● DESCRIPTION OF THE TASK
Begin with the first line and repeat exactly through the line containing "return mat(name, (0.9, 0.9, 0.88), 0.3, emit=(col, st))"; leave every image out.

● SOURCE MATERIAL
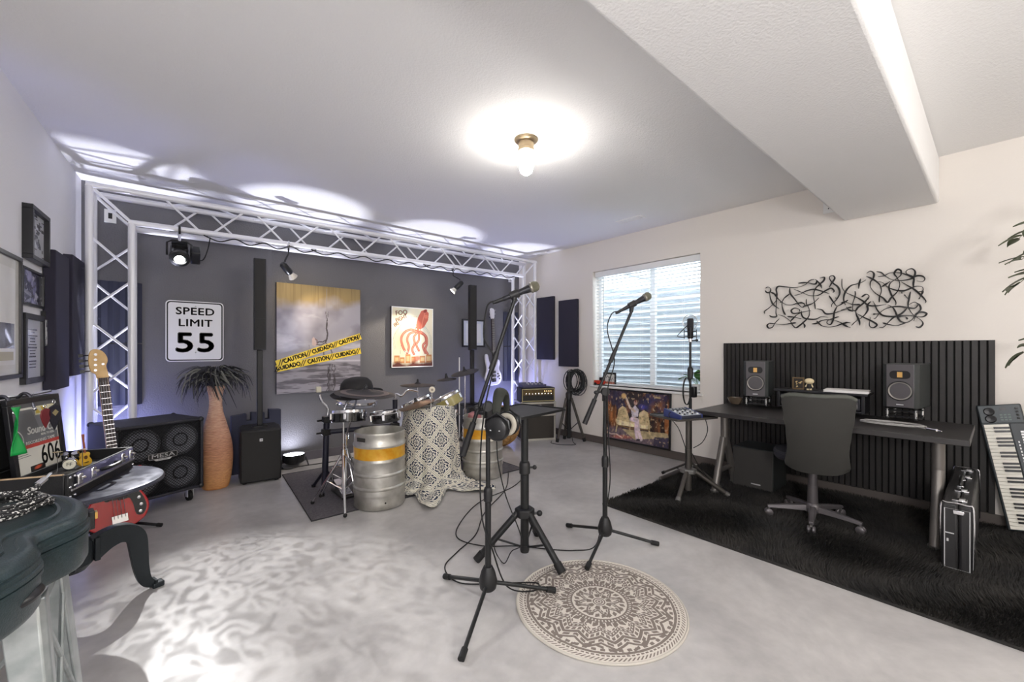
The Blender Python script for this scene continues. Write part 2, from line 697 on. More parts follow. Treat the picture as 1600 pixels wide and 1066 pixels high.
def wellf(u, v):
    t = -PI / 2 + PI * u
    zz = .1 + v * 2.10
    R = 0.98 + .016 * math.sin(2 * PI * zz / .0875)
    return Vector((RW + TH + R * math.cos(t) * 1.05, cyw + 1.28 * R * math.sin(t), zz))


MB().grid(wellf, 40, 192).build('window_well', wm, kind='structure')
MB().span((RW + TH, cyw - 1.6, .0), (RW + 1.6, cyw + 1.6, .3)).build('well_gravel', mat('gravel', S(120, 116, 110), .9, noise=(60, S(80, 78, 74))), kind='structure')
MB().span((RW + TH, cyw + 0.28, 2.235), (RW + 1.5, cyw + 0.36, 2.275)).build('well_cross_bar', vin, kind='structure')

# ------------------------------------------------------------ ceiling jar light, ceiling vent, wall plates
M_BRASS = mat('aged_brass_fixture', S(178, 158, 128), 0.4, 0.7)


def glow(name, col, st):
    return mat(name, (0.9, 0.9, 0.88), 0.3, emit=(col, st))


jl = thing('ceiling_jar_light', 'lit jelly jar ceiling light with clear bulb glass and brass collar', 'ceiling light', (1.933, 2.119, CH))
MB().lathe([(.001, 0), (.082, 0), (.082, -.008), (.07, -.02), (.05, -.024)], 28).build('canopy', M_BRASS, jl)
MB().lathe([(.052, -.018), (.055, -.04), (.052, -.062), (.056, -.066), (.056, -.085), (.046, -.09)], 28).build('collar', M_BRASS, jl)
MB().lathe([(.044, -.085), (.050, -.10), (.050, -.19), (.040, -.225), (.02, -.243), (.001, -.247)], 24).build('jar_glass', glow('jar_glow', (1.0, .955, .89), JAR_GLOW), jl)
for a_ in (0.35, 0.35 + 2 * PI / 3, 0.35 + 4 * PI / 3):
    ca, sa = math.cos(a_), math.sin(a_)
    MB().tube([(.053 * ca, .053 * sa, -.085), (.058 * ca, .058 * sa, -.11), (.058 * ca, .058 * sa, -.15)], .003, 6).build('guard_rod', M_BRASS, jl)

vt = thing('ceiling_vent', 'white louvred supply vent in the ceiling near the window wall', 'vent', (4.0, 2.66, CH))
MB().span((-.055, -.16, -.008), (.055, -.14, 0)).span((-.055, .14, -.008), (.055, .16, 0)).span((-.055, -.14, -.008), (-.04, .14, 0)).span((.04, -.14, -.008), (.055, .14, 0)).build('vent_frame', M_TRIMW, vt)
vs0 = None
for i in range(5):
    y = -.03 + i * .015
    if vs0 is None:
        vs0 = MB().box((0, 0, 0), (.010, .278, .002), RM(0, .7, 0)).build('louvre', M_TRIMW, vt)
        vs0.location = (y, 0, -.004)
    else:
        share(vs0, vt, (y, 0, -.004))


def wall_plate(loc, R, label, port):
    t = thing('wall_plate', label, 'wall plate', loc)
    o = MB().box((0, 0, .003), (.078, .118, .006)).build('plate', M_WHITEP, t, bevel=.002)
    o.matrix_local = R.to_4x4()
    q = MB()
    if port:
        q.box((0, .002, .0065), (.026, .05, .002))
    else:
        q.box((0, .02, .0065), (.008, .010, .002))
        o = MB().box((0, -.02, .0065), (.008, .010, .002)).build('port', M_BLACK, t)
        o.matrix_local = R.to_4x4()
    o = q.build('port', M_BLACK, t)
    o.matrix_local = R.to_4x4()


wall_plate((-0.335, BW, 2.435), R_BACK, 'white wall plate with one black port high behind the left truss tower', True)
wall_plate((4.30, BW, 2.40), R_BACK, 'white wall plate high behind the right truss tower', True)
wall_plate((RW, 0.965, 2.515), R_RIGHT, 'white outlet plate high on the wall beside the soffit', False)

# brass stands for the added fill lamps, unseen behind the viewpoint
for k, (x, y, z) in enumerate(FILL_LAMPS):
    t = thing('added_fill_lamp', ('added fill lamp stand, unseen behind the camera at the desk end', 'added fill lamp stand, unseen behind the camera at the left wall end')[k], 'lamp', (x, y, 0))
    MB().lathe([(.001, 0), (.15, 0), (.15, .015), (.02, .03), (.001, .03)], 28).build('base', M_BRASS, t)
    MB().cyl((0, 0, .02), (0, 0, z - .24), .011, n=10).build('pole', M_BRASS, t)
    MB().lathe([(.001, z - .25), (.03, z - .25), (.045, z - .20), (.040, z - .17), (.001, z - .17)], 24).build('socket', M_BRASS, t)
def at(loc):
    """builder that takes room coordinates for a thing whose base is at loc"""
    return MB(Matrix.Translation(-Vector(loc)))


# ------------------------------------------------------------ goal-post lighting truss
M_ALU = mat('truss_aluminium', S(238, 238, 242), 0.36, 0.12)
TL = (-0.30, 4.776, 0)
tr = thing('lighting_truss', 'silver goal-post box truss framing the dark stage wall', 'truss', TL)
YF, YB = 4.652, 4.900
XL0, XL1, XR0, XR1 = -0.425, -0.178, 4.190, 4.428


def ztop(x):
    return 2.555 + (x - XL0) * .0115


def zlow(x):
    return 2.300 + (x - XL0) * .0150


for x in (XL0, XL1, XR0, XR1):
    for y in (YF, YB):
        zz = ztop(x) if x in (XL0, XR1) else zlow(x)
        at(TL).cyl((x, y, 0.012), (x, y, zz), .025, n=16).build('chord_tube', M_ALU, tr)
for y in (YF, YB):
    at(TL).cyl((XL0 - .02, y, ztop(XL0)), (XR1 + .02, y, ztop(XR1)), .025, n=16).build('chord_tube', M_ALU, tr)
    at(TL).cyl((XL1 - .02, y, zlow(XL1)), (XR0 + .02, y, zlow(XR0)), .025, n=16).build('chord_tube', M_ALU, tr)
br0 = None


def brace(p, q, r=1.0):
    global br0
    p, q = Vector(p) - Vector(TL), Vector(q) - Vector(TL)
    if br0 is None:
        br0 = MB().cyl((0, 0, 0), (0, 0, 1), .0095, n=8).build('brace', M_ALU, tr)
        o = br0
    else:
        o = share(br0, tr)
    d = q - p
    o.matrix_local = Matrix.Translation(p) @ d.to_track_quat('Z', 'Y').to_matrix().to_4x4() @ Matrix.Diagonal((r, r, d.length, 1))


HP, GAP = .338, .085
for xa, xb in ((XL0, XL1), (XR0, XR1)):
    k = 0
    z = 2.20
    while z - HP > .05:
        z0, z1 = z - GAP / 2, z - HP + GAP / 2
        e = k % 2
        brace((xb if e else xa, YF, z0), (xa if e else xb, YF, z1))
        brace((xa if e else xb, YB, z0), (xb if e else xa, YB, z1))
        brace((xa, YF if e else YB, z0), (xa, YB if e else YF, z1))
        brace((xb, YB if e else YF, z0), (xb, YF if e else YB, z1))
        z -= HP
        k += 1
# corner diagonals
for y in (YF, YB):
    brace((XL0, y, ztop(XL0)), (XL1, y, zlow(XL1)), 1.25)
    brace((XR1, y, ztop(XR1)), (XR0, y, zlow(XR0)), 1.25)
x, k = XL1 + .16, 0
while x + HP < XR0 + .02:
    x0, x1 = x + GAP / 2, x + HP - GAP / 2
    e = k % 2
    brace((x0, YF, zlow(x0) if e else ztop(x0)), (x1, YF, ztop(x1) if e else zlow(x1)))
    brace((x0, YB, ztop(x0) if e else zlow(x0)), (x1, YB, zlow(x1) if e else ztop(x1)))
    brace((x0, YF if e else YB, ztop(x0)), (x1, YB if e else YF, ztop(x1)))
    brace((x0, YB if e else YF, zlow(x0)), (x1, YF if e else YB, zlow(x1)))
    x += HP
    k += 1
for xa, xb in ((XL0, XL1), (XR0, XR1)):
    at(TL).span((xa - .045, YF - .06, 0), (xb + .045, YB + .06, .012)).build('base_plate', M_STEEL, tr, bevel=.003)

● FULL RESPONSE
The Blender Python script for this scene continues. Write part 2, from line 697 on. More parts follow. Treat the picture as 1600 pixels wide and 1066 pixels high.
def wellf(u, v):
    t = -PI / 2 + PI * u
    zz = .1 + v * 2.10
    R = 0.98 + .016 * math.sin(2 * PI * zz / .0875)
    return Vector((RW + TH + R * math.cos(t) * 1.05, cyw + 1.28 * R * math.sin(t), zz))


MB().grid(wellf, 40, 192).build('window_well', wm, kind='structure')
MB().span((RW + TH, cyw - 1.6, .0), (RW + 1.6, cyw + 1.6, .3)).build('well_gravel', mat('gravel', S(120, 116, 110), .9, noise=(60, S(80, 78, 74))), kind='structure')
MB().span((RW + TH, cyw + 0.28, 2.235), (RW + 1.5, cyw + 0.36, 2.275)).build('well_cross_bar', vin, kind='structure')

# ------------------------------------------------------------ ceiling jar light, ceiling vent, wall plates
M_BRASS = mat('aged_brass_fixture', S(178, 158, 128), 0.4, 0.7)


def glow(name, col, st):
    return mat(name, (0.9, 0.9, 0.88), 0.3, emit=(col, st))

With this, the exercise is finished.